Related study objective

stand-alone LCA comparative assertion

Related study phase

goal and scope definition inventory analysis (LCI) impact assessment (LCIA) interpretation reporting

Relevant for

new buildings existing buildings building products screening LCA simplified LCA complete LCA
Provisions For screening and simplified LCA, transport to the construction site is optional, because of both potentially missing data and minor relevance at the scale of full building LCAs.If data are available, transport of products to the construction site may be included in a screening or simplified LCA unless they fall under the cut-off rules. The practitioner should use average transport distances and load factors. Rules should follow the recommendations of EN 15804. This includes the impacts of the transport and the impacts of any transport-related losses of material and its disposal (i.e. the impact of manufacturing material that is wasted as a result of transport, and the impact of disposing of the waste). Losses should be documented, where they occur.
Rules from:
EN 15978 Boundary of the Transport to and from site (Module A4)

EN 15804: 
6.2.3 A4-A5, Construction process stage, information modules

Modelling of the life cycle stage ‘Transport to the site’ should be iterative, and linked to corresponding cut-off rules defined e.g. in EN 15804/EN 15978.

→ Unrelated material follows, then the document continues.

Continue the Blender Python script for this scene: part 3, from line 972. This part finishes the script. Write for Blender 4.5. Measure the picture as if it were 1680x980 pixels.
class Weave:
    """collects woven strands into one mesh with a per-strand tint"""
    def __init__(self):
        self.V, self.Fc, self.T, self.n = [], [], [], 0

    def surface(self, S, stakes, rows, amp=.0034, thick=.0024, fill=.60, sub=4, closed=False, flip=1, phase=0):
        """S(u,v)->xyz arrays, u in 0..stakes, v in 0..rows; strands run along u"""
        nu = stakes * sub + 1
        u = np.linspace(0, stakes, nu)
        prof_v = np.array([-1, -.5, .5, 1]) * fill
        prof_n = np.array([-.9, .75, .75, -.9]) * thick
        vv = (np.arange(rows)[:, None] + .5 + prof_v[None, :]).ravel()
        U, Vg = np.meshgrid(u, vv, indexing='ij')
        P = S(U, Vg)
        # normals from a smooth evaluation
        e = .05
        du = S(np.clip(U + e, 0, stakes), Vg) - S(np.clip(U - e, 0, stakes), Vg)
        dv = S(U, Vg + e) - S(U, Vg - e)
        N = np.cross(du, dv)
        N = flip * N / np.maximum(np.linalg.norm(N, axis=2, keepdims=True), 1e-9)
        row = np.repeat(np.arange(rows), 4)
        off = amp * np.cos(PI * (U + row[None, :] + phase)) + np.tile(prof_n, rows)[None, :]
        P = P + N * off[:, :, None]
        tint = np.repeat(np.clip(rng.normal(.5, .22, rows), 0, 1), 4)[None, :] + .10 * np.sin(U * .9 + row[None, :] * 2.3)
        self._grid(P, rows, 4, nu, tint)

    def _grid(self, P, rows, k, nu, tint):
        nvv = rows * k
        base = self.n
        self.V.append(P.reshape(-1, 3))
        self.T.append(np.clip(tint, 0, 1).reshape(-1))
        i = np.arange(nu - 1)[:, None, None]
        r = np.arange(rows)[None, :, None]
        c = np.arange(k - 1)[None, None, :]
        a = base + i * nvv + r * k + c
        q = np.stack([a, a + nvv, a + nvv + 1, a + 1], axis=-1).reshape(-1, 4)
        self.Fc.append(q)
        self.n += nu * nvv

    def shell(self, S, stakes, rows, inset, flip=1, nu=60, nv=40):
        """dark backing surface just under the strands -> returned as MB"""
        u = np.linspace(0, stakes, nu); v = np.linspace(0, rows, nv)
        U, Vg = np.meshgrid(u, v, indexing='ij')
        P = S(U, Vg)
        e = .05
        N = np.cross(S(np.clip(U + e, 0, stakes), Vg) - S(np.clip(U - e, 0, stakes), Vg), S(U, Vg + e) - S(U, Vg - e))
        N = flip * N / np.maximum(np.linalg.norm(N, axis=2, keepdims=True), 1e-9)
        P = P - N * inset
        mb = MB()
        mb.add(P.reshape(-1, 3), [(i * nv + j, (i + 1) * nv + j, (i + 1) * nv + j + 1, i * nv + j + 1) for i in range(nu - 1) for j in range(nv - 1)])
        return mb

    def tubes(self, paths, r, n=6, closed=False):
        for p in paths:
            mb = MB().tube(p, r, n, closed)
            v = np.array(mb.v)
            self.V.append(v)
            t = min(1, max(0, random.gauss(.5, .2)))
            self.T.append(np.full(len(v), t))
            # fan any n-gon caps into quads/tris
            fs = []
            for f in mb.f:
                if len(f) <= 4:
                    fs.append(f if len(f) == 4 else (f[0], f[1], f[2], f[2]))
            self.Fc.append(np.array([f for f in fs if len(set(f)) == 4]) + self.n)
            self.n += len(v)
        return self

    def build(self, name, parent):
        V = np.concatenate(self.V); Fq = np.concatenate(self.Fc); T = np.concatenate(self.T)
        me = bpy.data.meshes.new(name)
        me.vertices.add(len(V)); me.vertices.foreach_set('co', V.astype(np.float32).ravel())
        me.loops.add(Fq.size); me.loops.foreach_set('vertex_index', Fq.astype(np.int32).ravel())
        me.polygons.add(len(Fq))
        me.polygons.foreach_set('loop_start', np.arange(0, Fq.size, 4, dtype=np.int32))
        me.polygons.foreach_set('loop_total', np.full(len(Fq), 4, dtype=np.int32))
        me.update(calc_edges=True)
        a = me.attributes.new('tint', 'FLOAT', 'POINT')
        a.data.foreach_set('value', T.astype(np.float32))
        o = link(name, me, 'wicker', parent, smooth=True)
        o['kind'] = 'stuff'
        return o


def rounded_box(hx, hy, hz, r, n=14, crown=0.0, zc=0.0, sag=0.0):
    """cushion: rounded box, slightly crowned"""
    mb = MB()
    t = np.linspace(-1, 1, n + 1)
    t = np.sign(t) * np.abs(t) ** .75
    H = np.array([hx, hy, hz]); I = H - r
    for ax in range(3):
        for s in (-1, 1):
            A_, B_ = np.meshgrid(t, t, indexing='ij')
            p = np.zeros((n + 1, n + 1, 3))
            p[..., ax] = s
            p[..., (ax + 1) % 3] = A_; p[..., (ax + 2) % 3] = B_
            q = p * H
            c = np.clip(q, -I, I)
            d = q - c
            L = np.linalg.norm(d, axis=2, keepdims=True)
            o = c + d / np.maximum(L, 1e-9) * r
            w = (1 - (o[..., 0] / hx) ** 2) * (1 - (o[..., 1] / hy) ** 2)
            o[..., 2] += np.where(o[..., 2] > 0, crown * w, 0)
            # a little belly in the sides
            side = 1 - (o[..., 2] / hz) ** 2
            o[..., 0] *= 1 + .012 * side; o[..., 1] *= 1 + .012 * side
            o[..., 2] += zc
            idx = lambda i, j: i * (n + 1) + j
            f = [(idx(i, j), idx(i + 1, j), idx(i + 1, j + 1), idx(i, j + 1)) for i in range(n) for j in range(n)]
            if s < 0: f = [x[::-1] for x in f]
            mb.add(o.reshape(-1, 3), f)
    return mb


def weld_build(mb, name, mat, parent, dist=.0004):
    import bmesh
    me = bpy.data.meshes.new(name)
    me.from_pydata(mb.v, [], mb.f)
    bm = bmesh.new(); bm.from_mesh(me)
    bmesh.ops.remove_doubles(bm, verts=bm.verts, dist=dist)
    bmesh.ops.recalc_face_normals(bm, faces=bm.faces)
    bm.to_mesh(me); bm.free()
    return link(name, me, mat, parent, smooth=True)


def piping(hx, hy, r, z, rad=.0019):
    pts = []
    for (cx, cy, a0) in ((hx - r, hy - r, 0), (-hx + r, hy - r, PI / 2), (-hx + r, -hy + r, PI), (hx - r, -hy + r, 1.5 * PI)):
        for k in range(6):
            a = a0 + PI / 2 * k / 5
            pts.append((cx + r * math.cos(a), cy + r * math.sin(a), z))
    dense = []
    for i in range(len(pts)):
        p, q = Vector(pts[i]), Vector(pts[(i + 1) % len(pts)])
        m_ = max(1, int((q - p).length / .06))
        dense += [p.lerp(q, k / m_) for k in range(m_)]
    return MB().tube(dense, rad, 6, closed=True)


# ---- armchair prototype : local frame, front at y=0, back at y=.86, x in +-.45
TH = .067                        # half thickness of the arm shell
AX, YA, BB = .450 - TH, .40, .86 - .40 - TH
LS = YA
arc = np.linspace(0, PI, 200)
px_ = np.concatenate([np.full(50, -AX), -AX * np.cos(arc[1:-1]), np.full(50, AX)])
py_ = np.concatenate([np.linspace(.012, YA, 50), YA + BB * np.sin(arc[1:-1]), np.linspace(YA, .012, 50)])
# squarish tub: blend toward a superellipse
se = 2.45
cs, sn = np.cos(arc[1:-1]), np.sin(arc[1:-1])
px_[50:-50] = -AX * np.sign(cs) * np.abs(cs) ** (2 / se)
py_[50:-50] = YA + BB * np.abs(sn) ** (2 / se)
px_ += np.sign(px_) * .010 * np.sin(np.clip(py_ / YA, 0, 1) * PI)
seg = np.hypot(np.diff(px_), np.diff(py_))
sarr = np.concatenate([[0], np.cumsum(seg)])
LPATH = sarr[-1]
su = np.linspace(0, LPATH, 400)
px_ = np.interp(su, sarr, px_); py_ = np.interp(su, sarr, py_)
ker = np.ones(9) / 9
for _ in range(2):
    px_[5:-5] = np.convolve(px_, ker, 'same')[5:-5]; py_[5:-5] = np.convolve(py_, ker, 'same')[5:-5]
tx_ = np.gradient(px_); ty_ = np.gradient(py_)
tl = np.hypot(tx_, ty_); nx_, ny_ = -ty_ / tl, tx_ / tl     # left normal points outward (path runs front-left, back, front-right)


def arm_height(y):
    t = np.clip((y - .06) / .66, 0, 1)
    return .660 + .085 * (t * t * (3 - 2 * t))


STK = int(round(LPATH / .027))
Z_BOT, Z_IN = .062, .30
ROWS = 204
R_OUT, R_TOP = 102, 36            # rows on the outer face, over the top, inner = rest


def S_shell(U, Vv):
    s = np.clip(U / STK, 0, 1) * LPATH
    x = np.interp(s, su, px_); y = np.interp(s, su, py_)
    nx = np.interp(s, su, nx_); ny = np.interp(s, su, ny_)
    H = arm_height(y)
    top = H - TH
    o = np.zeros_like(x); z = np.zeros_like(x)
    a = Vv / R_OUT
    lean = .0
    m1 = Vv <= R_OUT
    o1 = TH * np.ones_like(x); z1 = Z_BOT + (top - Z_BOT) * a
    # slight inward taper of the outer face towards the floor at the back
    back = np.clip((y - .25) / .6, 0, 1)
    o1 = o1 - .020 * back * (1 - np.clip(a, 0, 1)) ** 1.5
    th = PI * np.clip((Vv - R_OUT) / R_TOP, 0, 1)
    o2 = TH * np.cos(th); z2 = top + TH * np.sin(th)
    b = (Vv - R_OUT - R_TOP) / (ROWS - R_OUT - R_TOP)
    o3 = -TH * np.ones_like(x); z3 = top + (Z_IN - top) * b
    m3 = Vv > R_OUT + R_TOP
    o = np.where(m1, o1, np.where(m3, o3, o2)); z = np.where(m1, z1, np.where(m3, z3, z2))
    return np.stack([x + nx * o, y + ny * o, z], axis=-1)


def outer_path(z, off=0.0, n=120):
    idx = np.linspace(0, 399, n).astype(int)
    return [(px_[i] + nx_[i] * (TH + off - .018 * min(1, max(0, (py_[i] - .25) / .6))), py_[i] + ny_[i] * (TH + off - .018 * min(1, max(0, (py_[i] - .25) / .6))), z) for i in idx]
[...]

1) Specific guidance for building LCA studies
For building LCA, transport may be not significant in terms of environmental impact, allowing proxy data to be used. As a default transport distance, average transport distances of 300 km can be assumed for all building products, based on previous work [Nemry 2008]; [Lasvaux 2010]. However, most building products, particularly bulk products such as aggregates or ready-mixed concrete, are likely to travel shorter distances. For example, Eurostat freight transport statistics show that, for almost all member states, more than 50% (by mass) of ‘Other non-metallic mineral products’ travel less than 50 km per trip.

2) Specific guidance for product LCA studies
Previous studies have shown that for cradle-to-grave product LCA transport represents up to 15% of the usual life cycle impact indicators in median values [Lasvaux 2010]. The highest share is for the photochemical ozone potential (POCP), this indicator being more linked to air emissions of lorries than the other ones. Other studies have shown for ‘cradle-to-gate with options data’ (including only transportation to the building site and the construction installation process related to the product) that transport is of relevance, as well as the ancillary products, compare with minor aspects, such as cutting waste or the building process [Kellenberger 2009].

Other studies, e.g. from the UK, have estimated that carbon emissions from freight transport of building products represent at least 5% of the embodied carbon from manufacture. For building LCA (accounting for replacement of building products during the use stage and the end of life), it does not represent more than 5% of the non-renewable primary energy, owing to the higher share of the use phase in building LCAs, based on a French case study [Lasvaux 2010].